— begin Material to process —

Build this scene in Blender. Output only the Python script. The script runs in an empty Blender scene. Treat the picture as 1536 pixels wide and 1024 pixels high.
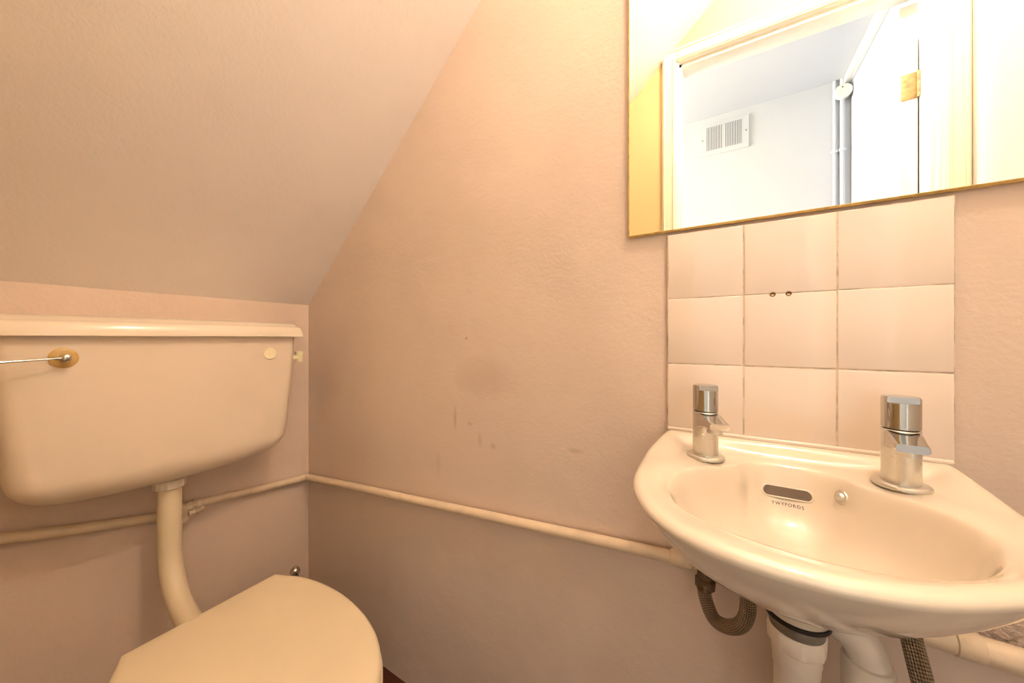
import bpy, bmesh, math, random
from mathutils import Vector, Matrix
from mathutils.bvhtree import BVHTree
random.seed(7)
sc = bpy.context.scene
COL = sc.collection
PI = math.pi
# ---------------------------------------------------------------- camera
H = 0.94
CAM = Vector((1.211, -0.654, H))
TH = math.atan(515.0 / 858.0)
cd = bpy.data.cameras.new('camera'); cam = bpy.data.objects.new('camera', cd); COL.objects.link(cam)
cam.location = CAM; cam.rotation_euler = (PI/2, 0, TH)
cd.sensor_width = 36; cd.lens = 515/1536*36; cd.shift_y = -5/1536
cd.clip_start = 0.01
sc.camera = cam
# ---------------------------------------------------------------- world and exposure
w = bpy.data.worlds.new('world'); sc.world = w; w.use_nodes = True
w.node_tree.nodes['Background'].inputs[0].default_value = (0.8, 0.88, 1, 1)
w.node_tree.nodes['Background'].inputs[1].default_value = 0.3
sc.view_settings.view_transform = 'Standard'; sc.view_settings.look = 'None'
sc.view_settings.exposure = 0.50; sc.view_settings.gamma = 1; sc.view_settings.use_curve_mapping = False
# daylight coming down the hall
def area(name, loc, rot, sx, sy, power, col):
    l = bpy.data.lights.new(name, 'AREA'); l.shape = 'RECTANGLE'; l.size = sx; l.size_y = sy
    l.energy = power; l.color = col
    o = bpy.data.objects.new(name, l); COL.objects.link(o); o.location = loc; o.rotation_euler = rot
    return o
HALL_POWER = 98; LAMP = 345.0
area('hall_daylight', (-1.40, -1.30, 1.80), (0, -PI/2, 0), 0.8, 0.7, HALL_POWER, (0.93, 0.96, 1.0))

# ---------------------------------------------------------------- materials
def srgb(r, g, b):
    f = lambda c: (c/255/12.92) if c/255 <= .04045 else ((c/255+.055)/1.055)**2.4
    return (f(r), f(g), f(b), 1)
class NT:
    def __init__(s, name):
        s.m = bpy.data.materials.new(name); s.m.use_nodes = True; s.t = s.m.node_tree
        s.b = s.t.nodes['Principled BSDF']
    def n(s, t, **kw):
        x = s.t.nodes.new(t)
        for k, v in kw.items():
            if k in x.inputs: x.inputs[k].default_value = v
            else: setattr(x, k, v)
        return x
    def l(s, a, b): s.t.links.new(a, b)
    def set(s, **kw):
        for k, v in kw.items(): s.b.inputs[k.replace('_', ' ')].default_value = v
        return s
    def noise(s, scale, detail=3, rough=.5, co=None):
        x = s.n('ShaderNodeTexNoise'); x.inputs['Scale'].default_value = scale
        x.inputs['Detail'].default_value = detail; x.inputs['Roughness'].default_value = rough
        s.l(co if co else s.coord(), x.inputs['Vector']); return x
    def coord(s):
        if not hasattr(s, 'tc'): s.tc = s.n('ShaderNodeTexCoord')
        return s.tc.outputs['Object']
    def bump(s, h, dist, strength=1.0, prev=None):
        x = s.n('ShaderNodeBump'); x.inputs['Distance'].default_value = dist; x.inputs['Strength'].default_value = strength
        s.l(h, x.inputs['Height'])
        if prev: s.l(prev.outputs[0], x.inputs['Normal'])
        s.l(x.outputs[0], s.b.inputs['Normal']); return x
    def mix(s, a, b, fac):
        x = s.n('ShaderNodeMix'); x.data_type = 'RGBA'
        for v, i in ((a, 6), (b, 7)):
            if hasattr(v, 'is_linked') or hasattr(v, 'links'): s.l(v, x.inputs[i])
            else: x.inputs[i].default_value = v
        if hasattr(fac, 'links'): s.l(fac, x.inputs[0])
        else: x.inputs[0].default_value = fac
        return x.outputs[2]
    def ramp(s, v, lo, hi):
        x = s.n('ShaderNodeMapRange'); x.inputs[1].default_value = lo; x.inputs[2].default_value = hi
        x.clamp = True; s.l(v, x.inputs[0]); return x.outputs[0]
    def math(s, op, a, b=None):
        x = s.n('ShaderNodeMath'); x.operation = op
        for v, i in ((a, 0), (b, 1)):
            if v is None: continue
            if hasattr(v, 'links'): s.l(v, x.inputs[i])
            else: x.inputs[i].default_value = v
        return x.outputs[0]
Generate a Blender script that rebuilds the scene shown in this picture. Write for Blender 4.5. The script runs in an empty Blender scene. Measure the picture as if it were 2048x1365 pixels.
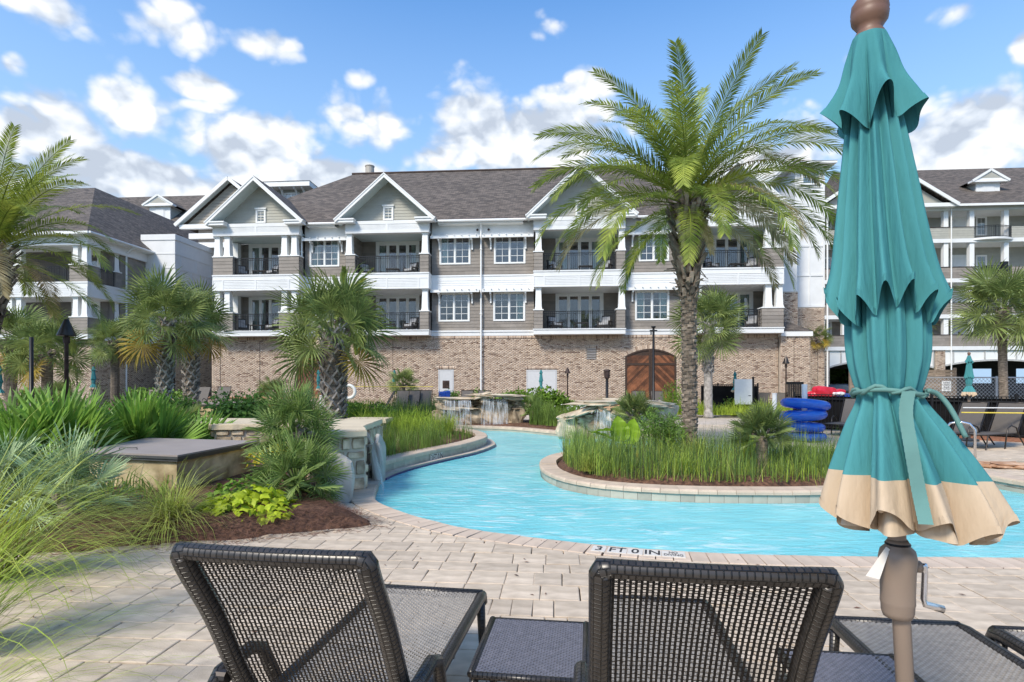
import bpy, bmesh, math, random
import numpy as np
from mathutils import Vector, Matrix, Euler
from mathutils.geometry import delaunay_2d_cdt

rnd = random.Random(7)
PI = math.pi
SC = bpy.context.scene
COL = SC.collection

# ------------------------------------------------------------------ camera
FPX, HZ, EYE = 1140.0, 765.0, 1.6          # focal length in photo pixels, horizon row, eye height
cam_d = bpy.data.cameras.new('camera')
cam = bpy.data.objects.new('camera', cam_d)
COL.objects.link(cam)
cam.location = (0, 0, EYE)
cam.rotation_euler = (PI/2, 0, 0)
cam_d.sensor_width = 36
cam_d.lens = FPX/2048*36
cam_d.shift_y = (HZ-682.5)/2048
cam_d.clip_start = 0.05
cam_d.clip_end = 3000
SC.camera = cam

# ------------------------------------------------------------------ sky and sun
SUN_AZ = math.radians(217)      # compass direction the sun stands in (0 = +Y, clockwise): behind and left of the camera
SUN_EL = math.radians(44)
world = bpy.data.worlds.new('World')
SC.world = world
world.use_nodes = True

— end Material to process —

Your goal: Every line above should be repeated exactly; pictures stay out of the copy.

Result for this exercise:
Build this scene in Blender. Output only the Python script. The script runs in an empty Blender scene. Treat the picture as 1536 pixels wide and 1024 pixels high.
import bpy, bmesh, math, random
from mathutils import Vector, Matrix
from mathutils.bvhtree import BVHTree
random.seed(7)
sc = bpy.context.scene
COL = sc.collection
PI = math.pi
# ---------------------------------------------------------------- camera
H = 0.94
CAM = Vector((1.211, -0.654, H))
TH = math.atan(515.0 / 858.0)
cd = bpy.data.cameras.new('camera'); cam = bpy.data.objects.new('camera', cd); COL.objects.link(cam)
cam.location = CAM; cam.rotation_euler = (PI/2, 0, TH)
cd.sensor_width = 36; cd.lens = 515/1536*36; cd.shift_y = -5/1536
cd.clip_start = 0.01
sc.camera = cam
# ---------------------------------------------------------------- world and exposure
w = bpy.data.worlds.new('world'); sc.world = w; w.use_nodes = True
w.node_tree.nodes['Background'].inputs[0].default_value = (0.8, 0.88, 1, 1)
w.node_tree.nodes['Background'].inputs[1].default_value = 0.3
sc.view_settings.view_transform = 'Standard'; sc.view_settings.look = 'None'
sc.view_settings.exposure = 0.50; sc.view_settings.gamma = 1; sc.view_settings.use_curve_mapping = False
# daylight coming down the hall
def area(name, loc, rot, sx, sy, power, col):
    l = bpy.data.lights.new(name, 'AREA'); l.shape = 'RECTANGLE'; l.size = sx; l.size_y = sy
    l.energy = power; l.color = col
    o = bpy.data.objects.new(name, l); COL.objects.link(o); o.location = loc; o.rotation_euler = rot
    return o
HALL_POWER = 98; LAMP = 345.0
area('hall_daylight', (-1.40, -1.30, 1.80), (0, -PI/2, 0), 0.8, 0.7, HALL_POWER, (0.93, 0.96, 1.0))

# ---------------------------------------------------------------- materials
def srgb(r, g, b):
    f = lambda c: (c/255/12.92) if c/255 <= .04045 else ((c/255+.055)/1.055)**2.4
    return (f(r), f(g), f(b), 1)
class NT:
    def __init__(s, name):
        s.m = bpy.data.materials.new(name); s.m.use_nodes = True; s.t = s.m.node_tree
        s.b = s.t.nodes['Principled BSDF']
    def n(s, t, **kw):
        x = s.t.nodes.new(t)
        for k, v in kw.items():
            if k in x.inputs: x.inputs[k].default_value = v
            else: setattr(x, k, v)
        return x
    def l(s, a, b): s.t.links.new(a, b)
    def set(s, **kw):
        for k, v in kw.items(): s.b.inputs[k.replace('_', ' ')].default_value = v
        return s
    def noise(s, scale, detail=3, rough=.5, co=None):
        x = s.n('ShaderNodeTexNoise'); x.inputs['Scale'].default_value = scale
        x.inputs['Detail'].default_value = detail; x.inputs['Roughness'].default_value = rough
        s.l(co if co else s.coord(), x.inputs['Vector']); return x
    def coord(s):
        if not hasattr(s, 'tc'): s.tc = s.n('ShaderNodeTexCoord')
        return s.tc.outputs['Object']
    def bump(s, h, dist, strength=1.0, prev=None):
        x = s.n('ShaderNodeBump'); x.inputs['Distance'].default_value = dist; x.inputs['Strength'].default_value = strength
        s.l(h, x.inputs['Height'])
        if prev: s.l(prev.outputs[0], x.inputs['Normal'])
        s.l(x.outputs[0], s.b.inputs['Normal']); return x
    def mix(s, a, b, fac):
        x = s.n('ShaderNodeMix'); x.data_type = 'RGBA'
        for v, i in ((a, 6), (b, 7)):
            if hasattr(v, 'is_linked') or hasattr(v, 'links'): s.l(v, x.inputs[i])
            else: x.inputs[i].default_value = v
        if hasattr(fac, 'links'): s.l(fac, x.inputs[0])
        else: x.inputs[0].default_value = fac
        return x.outputs[2]
    def ramp(s, v, lo, hi):
        x = s.n('ShaderNodeMapRange'); x.inputs[1].default_value = lo; x.inputs[2].default_value = hi
        x.clamp = True; s.l(v, x.inputs[0]); return x.outputs[0]
    def math(s, op, a, b=None):
        x = s.n('ShaderNodeMath'); x.operation = op
        for v, i in ((a, 0), (b, 1)):
            if v is None: continue
            if hasattr(v, 'links'): s.l(v, x.inputs[i])
            else: x.inputs[i].default_value = v
        return x.outputs[0]
Generate a Blender script that rebuilds the scene shown in this picture. Write for Blender 4.5. The script runs in an empty Blender scene. Measure the picture as if it were 2048x1365 pixels.
import bpy, bmesh, math, random
import numpy as np
from mathutils import Vector, Matrix, Euler
from mathutils.geometry import delaunay_2d_cdt

rnd = random.Random(7)
PI = math.pi
SC = bpy.context.scene
COL = SC.collection

# ------------------------------------------------------------------ camera
FPX, HZ, EYE = 1140.0, 765.0, 1.6          # focal length in photo pixels, horizon row, eye height
cam_d = bpy.data.cameras.new('camera')
cam = bpy.data.objects.new('camera', cam_d)
COL.objects.link(cam)
cam.location = (0, 0, EYE)
cam.rotation_euler = (PI/2, 0, 0)
cam_d.sensor_width = 36
cam_d.lens = FPX/2048*36
cam_d.shift_y = (HZ-682.5)/2048
cam_d.clip_start = 0.05
cam_d.clip_end = 3000
SC.camera = cam

# ------------------------------------------------------------------ sky and sun
SUN_AZ = math.radians(217)      # compass direction the sun stands in (0 = +Y, clockwise): behind and left of the camera
SUN_EL = math.radians(44)
world = bpy.data.worlds.new('World')
SC.world = world
world.use_nodes = True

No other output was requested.